MLA Style for Meeting Minutes?
August 18, 2010 6:53 AM   Subscribe

Is there a standard, or are there a few standards, for keeping meeting minutes?

I've been tasked to create a web application for our faculty and staff to upload meeting minutes from various committees. I get the feeling that people probably use Microsoft Word to take minutes, and that they'd be happy with a form that asks them to upload their file, and that would be it... but I'd like to, in the interest of data universality and semantics, create a form with some standard set of fields. The idea would be that the secretary of each committee would take the meeting minutes directly in the web application, and hit 'save' at the end of the meeting. We'd spit out the minutes in a nicely-formatted way, with a killer print stylesheet.

But what format to use? I can make something pretty, pretty easily, but if there's a semi-agreed-upon format for meeting minutes (preferably sponsored by some well-known institution, like PMI, or something), that would be preferred.

I know, I'm probably asking for a world of hurt by making academics conform to a standard.
I know, I'm probably asking for a world of hurt by reinventing the wheel.

But I'd like to try. :-)
posted by fvox13 to Writing & Language (8 answers total)
 
My first job out of college required me to sit in on the company's board meetings and take minutes for the company's general counsel (it was a small dot-com company).

The general counsel just wanted a standard outline format, something like:

I)
1)
2)
3)

II)
1)
2)
3)

If this was sufficient for a company filing to go public I'd think it is sufficient for all uses of meeting minutes.

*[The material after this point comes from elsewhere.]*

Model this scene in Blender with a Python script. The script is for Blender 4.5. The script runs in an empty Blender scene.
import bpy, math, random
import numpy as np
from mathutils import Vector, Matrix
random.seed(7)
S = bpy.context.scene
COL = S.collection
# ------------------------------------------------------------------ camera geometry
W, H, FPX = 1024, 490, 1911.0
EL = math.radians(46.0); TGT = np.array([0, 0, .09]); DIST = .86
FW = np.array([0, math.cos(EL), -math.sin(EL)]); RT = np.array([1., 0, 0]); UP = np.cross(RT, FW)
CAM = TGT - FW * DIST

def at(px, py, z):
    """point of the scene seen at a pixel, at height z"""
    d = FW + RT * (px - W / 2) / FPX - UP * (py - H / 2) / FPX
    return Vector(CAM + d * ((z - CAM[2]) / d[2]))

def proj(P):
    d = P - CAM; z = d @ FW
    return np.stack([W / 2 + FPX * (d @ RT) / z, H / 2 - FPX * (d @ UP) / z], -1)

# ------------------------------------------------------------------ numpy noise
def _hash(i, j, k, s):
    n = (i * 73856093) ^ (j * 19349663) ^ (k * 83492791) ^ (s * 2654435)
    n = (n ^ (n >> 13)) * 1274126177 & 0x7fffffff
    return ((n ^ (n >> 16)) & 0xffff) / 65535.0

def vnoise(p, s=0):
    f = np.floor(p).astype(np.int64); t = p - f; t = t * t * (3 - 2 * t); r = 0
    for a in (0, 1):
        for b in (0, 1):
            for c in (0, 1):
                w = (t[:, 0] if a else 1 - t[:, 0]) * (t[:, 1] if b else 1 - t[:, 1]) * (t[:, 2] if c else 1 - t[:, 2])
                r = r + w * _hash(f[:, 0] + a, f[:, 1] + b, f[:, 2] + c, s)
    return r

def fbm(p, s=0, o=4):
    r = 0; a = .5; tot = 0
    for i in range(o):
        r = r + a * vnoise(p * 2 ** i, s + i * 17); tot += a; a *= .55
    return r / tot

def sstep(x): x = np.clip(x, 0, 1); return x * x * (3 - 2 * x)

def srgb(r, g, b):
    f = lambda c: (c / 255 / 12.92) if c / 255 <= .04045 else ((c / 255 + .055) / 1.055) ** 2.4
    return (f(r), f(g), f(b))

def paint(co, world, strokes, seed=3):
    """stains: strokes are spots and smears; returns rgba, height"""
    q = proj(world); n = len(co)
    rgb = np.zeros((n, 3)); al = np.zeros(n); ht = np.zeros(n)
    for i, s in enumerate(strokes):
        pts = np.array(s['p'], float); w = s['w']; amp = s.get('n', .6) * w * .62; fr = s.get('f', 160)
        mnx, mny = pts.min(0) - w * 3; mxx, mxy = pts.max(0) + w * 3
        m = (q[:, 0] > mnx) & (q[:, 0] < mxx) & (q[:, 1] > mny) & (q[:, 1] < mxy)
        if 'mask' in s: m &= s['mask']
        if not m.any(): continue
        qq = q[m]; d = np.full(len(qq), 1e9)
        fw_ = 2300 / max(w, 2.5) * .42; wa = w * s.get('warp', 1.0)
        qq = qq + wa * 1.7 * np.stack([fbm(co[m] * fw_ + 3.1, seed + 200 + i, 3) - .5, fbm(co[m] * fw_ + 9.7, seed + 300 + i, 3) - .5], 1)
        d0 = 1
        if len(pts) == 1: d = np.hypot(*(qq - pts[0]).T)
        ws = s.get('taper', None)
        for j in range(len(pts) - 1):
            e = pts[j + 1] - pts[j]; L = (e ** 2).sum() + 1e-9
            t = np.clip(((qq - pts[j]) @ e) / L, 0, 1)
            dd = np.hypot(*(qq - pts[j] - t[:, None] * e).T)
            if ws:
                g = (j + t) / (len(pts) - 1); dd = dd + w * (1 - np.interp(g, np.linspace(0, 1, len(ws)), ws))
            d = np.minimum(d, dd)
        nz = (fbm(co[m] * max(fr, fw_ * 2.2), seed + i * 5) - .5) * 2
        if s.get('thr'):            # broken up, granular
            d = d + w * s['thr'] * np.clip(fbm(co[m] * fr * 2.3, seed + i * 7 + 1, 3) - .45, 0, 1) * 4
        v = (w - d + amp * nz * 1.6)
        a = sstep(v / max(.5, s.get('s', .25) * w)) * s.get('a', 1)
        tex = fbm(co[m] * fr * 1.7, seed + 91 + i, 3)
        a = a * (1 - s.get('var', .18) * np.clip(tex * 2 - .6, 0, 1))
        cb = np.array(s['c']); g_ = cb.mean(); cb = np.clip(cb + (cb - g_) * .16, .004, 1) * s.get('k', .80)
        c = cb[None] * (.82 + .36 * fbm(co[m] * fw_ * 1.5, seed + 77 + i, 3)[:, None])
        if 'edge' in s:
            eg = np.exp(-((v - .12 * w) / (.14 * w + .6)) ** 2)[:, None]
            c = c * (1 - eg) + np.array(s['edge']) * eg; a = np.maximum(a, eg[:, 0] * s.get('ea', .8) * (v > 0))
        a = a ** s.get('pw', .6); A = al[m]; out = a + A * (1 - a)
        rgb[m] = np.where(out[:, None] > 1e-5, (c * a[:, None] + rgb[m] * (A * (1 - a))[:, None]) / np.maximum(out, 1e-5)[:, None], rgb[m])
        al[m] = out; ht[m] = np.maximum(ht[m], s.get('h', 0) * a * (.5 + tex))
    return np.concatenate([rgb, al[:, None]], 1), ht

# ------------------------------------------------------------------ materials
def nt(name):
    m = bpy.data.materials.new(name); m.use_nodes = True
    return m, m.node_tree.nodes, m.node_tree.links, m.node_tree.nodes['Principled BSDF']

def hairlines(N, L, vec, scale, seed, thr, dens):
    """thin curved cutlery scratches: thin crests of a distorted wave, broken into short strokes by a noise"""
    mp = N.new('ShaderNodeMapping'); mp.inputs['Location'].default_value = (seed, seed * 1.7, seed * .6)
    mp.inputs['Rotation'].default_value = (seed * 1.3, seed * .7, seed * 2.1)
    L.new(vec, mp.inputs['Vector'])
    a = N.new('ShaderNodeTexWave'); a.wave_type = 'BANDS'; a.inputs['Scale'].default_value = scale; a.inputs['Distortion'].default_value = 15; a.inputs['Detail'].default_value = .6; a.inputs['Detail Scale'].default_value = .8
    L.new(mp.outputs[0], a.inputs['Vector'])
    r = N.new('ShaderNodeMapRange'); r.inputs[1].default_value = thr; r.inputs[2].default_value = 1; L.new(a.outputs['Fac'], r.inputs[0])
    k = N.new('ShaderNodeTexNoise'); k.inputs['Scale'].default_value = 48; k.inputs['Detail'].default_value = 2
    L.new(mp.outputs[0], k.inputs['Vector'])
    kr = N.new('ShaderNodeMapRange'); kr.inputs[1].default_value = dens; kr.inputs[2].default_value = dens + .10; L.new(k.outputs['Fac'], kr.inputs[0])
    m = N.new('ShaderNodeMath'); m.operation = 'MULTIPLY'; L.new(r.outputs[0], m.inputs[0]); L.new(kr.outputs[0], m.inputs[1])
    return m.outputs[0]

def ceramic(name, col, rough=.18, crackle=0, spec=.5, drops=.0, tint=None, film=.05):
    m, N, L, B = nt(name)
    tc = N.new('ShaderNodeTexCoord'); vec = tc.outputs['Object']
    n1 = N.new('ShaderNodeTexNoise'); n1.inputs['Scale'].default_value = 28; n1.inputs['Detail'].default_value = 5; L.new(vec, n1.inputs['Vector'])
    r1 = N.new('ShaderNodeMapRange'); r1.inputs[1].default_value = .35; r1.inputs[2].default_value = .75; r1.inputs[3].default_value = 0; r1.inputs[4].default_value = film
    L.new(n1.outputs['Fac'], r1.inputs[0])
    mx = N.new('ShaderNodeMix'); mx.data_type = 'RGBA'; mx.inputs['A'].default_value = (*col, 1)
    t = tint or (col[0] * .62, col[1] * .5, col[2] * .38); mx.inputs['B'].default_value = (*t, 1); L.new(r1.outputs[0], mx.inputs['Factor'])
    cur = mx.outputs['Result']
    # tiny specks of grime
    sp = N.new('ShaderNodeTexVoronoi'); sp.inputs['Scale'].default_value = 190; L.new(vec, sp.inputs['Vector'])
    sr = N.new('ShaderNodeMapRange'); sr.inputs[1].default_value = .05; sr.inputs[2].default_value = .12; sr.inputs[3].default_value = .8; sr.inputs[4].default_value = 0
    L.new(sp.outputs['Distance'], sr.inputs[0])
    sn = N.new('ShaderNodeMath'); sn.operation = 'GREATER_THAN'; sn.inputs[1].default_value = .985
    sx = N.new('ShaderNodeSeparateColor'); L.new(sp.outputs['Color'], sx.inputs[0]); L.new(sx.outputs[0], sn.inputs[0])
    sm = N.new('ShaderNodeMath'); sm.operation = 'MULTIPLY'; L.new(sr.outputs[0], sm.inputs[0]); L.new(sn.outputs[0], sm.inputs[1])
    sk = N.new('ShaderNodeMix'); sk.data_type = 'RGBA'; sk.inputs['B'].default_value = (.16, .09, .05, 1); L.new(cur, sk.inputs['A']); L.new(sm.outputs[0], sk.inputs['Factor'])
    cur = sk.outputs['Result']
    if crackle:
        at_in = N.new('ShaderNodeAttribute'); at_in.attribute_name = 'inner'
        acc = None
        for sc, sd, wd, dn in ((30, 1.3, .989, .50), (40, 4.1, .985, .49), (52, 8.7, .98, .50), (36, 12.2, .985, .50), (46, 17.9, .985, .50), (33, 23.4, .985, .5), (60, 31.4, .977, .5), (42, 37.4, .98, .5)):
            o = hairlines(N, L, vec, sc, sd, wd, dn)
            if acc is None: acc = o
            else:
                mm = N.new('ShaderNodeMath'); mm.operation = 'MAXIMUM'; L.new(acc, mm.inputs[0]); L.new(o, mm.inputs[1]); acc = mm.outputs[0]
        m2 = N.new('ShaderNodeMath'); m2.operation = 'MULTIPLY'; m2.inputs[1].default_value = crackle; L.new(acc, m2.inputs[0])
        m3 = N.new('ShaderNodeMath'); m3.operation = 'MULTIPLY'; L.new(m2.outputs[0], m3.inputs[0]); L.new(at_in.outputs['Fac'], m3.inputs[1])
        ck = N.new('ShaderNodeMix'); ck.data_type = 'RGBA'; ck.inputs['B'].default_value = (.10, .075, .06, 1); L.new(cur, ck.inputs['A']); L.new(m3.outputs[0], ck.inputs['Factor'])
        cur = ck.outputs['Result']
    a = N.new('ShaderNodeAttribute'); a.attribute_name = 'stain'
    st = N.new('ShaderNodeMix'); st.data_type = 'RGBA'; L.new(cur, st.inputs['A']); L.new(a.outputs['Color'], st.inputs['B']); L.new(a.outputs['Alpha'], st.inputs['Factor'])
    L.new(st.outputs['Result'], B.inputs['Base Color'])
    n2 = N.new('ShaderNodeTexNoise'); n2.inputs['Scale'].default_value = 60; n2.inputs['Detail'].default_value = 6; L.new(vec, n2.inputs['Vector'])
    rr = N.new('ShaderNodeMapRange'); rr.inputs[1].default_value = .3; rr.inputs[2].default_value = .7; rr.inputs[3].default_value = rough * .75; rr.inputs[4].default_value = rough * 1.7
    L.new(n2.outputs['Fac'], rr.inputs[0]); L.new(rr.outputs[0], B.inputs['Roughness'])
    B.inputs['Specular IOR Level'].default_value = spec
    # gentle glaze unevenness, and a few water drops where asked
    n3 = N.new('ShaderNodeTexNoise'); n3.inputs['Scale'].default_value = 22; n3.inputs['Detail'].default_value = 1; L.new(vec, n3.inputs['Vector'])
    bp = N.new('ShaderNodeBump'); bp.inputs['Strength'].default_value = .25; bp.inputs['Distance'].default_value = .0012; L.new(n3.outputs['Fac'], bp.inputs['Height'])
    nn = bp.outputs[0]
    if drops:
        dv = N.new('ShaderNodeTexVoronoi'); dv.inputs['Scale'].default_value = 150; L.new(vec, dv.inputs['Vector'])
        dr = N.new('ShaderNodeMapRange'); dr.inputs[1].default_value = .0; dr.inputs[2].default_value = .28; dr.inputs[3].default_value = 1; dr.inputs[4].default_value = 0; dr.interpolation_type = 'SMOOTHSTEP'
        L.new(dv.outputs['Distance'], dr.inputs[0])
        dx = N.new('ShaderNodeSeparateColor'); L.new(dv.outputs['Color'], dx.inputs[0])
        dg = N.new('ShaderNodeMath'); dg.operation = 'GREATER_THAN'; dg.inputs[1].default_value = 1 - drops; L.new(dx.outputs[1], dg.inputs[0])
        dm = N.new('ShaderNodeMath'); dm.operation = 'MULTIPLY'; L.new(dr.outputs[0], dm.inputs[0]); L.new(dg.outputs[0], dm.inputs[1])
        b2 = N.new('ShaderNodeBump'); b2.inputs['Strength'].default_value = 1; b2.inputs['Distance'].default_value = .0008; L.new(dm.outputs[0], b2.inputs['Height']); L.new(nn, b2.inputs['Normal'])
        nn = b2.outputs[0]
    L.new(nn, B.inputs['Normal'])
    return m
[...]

Keeps things simple and straightforward.
posted by dfriedman at 7:06 AM on August 18, 2010


I would think you're after Robert's Rules of Order, but I've never been able to bring myself to actually read something like that. It should have some things to say on minutes though...
posted by hamandcheese at 7:20 AM on August 18, 2010


Best answer: Let me Google that for you. Lots of hits there. All based on RRO.
posted by hamandcheese at 7:22 AM on August 18, 2010


The two styles I've run into the most either involve the outline format that dfriedman mentioned and an outline format that lists what each person contributed to the topic.

E.g.

1) Meeting minutes
a. dfriendman: do this
b. Phire: do that

For ease of note-taking, I favour dfriedman's method. You don't need to have a play-by-play, and it's more important to get the big idea down than to figure out who said what. If you're writing an application, I would include an "action going forward" and "person responsible" field for each subject, so it's easy to see at a glance who is accountable for what.
posted by Phire at 7:23 AM on August 18, 2010


Yeah, Robert's Rules of Order has some suggestions on this. It should be in your library. The most important thing is to get any decisions or action (although please don't say "going forward") and responsible people down. Less important are all the comments people make, although it's still good to include them.

As an academic who takes meeting minutes on a frequent basis, I would really resent this additional burden. You are talking about wasting thousands of dollars in staff time that could be spent on teaching or research for the unproven benefit of "data universality and semantics." I'm actually a big believer in well-formatted semantic data, but am having a real hard time understanding what the benefit would be here. Seriously think about the economics here, and user experience in terms of the users.

You'd be better off creating an easy-to-use Microsoft Word template and distributing that.
posted by grouse at 8:30 AM on August 18, 2010


Best answer: Having served on many governance committees, I have yet to see any meeting minutes (save one body's) conform to RRO's style for meeting minutes. I could, however, see you having automatic I, II, III sections, to make it more organized. You may not want to incur the wrath of overworked secretaries across the college by forcing them all to use the same strict outline-style.
Also, if these meeting minutes are meant to be public, outline-style sometimes does a poor job of communicating the depth of conversations, especially for historical continuity.

You could definitely have input boxes/dropdowns for committee name, person taking the notes, date, attendance, etc.

On a side note, any chance this application of yours is open source or otherwise adoptable by other institutions? If so, please MeMail me.
posted by ananda gale at 8:39 AM on August 18, 2010


Best answer: If you're creating a web app, I'd not only think about standard formats, but in how you will need to search the database in the future. Personally, I'd definitely include these fields to make it easier to search:
Date
Time
Location
Organizer
Minutes Taker / Submitter (you can probably think of a better word)
Attendees (could be relational or just a list)

Then, depending on your organization, I'd either simply include a "minutes" field, or I'd break it up like:
Agenda
Notes
Action Items
posted by beyond_pink at 10:59 AM on August 18, 2010


Response by poster: Thanks! I think we're going to go for a more general approach with standard fields for date/time/location/organizer and such, with a pull from our LDAP server for attendance. Then, a simple "minutes" field, with rich editing. If someone clicks a button, they can have the app paste in a template, which might follow the RRO. This way, they'll have their options, and we'll have our nice, normalized data.